Thursday, February 02, 2006

1979

Sid Vicious is the icon that punk rests upon. He was the best of punk and the worst of punk and the very worst of human degradation. He was a junkie, a would-be hard man, a terrible bassist, and quite possibly a murderer as well. But we love him. Why?
Because he really believed in punk and the associated subculture. Because he was essentially a sweet kid. Because he managed to look good even with the words "Search and Destroy" carved into his chest. And because he really is a punk icon. The leather jacket, the boots, the chain? Classic! Sid!

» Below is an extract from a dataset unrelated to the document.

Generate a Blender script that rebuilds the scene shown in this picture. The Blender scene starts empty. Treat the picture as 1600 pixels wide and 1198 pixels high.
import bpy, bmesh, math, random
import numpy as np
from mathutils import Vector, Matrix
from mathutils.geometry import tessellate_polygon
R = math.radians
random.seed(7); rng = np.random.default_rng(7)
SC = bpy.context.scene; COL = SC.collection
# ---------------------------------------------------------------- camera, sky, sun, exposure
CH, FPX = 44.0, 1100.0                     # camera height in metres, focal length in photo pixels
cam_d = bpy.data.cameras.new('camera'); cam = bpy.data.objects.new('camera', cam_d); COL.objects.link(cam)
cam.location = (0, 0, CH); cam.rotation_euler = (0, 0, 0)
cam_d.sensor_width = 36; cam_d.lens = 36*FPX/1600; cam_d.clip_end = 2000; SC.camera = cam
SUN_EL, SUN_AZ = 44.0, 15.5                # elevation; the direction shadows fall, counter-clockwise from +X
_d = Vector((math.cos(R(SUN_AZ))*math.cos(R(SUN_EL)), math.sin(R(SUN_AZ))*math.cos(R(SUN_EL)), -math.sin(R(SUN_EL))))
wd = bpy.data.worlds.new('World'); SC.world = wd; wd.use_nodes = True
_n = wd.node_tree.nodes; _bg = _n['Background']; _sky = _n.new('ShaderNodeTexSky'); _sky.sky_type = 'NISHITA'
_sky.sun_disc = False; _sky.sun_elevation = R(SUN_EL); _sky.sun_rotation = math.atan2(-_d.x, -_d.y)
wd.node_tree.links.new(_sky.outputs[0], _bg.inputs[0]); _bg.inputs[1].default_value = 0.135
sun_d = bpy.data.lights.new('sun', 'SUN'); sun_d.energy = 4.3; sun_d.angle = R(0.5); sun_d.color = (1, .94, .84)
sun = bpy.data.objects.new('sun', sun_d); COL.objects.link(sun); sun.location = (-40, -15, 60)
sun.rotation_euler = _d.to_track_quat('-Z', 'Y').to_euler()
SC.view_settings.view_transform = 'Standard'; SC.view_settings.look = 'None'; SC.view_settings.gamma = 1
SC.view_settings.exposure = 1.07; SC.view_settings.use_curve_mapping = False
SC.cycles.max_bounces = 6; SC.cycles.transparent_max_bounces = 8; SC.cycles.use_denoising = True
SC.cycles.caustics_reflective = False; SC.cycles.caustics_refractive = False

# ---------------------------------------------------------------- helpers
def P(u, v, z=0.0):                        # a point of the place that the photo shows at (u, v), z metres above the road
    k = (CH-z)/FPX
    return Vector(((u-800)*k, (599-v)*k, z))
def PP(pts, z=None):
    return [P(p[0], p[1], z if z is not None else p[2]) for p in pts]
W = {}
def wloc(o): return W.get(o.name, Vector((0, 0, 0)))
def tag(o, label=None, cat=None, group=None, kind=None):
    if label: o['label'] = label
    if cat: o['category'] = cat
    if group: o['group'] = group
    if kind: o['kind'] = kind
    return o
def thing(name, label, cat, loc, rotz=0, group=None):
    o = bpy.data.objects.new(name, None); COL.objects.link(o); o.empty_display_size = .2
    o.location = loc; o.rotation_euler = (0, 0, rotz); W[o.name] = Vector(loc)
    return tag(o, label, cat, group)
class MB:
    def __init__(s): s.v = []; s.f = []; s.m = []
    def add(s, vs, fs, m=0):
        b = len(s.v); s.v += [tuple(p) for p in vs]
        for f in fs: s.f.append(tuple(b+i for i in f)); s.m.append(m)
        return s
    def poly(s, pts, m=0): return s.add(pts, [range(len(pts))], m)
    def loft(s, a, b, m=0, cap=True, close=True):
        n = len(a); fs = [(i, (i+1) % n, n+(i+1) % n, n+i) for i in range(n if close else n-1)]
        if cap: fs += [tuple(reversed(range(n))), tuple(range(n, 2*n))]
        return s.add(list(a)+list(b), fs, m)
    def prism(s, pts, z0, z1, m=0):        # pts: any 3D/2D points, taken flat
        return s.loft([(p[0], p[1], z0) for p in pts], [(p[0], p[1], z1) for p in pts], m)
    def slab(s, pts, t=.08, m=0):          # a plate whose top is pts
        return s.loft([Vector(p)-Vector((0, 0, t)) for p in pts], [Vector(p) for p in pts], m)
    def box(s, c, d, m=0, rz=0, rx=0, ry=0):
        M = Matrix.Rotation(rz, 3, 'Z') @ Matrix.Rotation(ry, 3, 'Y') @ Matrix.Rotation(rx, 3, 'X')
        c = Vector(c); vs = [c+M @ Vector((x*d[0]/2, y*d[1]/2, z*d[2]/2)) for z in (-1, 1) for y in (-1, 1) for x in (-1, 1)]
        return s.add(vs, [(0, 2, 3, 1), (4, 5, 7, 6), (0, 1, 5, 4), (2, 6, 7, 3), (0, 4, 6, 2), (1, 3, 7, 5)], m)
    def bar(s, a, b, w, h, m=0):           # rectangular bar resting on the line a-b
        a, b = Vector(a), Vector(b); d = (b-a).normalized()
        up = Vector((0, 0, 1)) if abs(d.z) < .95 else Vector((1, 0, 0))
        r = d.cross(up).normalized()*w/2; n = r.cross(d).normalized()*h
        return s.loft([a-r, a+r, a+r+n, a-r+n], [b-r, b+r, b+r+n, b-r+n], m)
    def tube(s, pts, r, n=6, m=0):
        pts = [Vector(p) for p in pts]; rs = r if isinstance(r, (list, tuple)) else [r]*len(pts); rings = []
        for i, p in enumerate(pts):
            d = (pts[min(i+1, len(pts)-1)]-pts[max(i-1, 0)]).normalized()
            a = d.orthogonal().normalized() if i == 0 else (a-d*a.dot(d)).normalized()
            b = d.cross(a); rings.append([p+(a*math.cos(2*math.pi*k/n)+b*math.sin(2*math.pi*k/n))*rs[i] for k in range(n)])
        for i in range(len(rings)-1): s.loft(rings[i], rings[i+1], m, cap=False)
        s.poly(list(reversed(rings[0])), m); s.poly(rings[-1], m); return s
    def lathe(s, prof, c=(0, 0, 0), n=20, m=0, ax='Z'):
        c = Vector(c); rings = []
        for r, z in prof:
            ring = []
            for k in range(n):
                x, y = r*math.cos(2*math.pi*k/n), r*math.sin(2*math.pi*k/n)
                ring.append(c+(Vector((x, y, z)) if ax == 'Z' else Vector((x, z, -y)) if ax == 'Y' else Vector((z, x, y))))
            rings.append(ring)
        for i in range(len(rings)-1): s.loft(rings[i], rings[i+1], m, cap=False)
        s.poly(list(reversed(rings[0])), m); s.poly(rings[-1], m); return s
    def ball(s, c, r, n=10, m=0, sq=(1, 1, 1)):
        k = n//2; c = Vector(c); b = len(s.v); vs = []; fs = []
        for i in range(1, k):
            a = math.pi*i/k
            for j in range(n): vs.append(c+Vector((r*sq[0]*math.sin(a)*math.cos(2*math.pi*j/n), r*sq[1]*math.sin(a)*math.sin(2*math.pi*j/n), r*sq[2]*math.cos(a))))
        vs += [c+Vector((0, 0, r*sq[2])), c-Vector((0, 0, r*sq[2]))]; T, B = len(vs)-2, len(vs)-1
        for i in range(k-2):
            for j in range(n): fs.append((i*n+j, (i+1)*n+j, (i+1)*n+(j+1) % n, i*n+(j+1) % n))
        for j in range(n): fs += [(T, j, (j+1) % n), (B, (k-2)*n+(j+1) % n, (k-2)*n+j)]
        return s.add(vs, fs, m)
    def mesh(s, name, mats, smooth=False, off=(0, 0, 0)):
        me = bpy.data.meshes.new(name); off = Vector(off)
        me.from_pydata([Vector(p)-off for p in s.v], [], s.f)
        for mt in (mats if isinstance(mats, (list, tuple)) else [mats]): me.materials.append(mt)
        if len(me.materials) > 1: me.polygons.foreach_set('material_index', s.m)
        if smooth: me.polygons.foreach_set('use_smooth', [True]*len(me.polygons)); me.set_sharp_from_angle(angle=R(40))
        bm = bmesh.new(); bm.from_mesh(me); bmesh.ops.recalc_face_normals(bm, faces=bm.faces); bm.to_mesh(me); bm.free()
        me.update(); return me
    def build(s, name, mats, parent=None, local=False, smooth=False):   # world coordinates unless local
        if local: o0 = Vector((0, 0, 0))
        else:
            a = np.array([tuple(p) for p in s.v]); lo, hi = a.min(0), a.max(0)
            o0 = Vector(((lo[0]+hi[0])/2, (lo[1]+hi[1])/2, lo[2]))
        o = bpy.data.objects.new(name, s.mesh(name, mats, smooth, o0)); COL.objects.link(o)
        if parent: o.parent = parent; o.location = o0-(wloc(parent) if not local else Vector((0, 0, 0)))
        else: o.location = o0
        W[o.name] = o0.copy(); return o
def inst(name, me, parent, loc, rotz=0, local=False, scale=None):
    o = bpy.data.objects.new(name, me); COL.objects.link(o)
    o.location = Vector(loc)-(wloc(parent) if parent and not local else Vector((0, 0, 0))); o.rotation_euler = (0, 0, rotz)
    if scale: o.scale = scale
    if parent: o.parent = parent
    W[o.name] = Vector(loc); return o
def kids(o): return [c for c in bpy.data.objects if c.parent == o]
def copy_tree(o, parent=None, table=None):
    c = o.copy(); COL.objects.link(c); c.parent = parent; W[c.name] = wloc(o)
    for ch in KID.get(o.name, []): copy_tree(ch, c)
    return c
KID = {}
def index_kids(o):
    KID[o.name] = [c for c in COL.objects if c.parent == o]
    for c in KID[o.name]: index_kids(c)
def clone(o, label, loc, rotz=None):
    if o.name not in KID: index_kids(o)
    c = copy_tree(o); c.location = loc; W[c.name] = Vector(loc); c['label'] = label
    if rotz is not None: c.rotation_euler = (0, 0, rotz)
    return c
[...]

And yes, he was an idiot. His song lyrics are pretty weak and he never bothered to learn his instrument. But he presented himself as a good punk bass player so we believed him. He lived fast, died young, and left a good-looking if slightly bruised corpse. Elvis never managed that.
Bob Gruen, a great photographer, toured with the Sex Pistols in America. He had a pair of motorcycle boots that Sid coveted. Once Bob fell asleep on the bus with his boots resting on the seat beside him. Sid came over and held a knife to his throat, saying, "If I killed him, I could keep his boots." He didn't, and when Bob woke up he found Sid wearing his boots with a goofy smile on his face. "I like your boots. May I wear them for a bit? You can wear mine, if you like."
I am the world's forgotten boy one who searches, searches to destroy!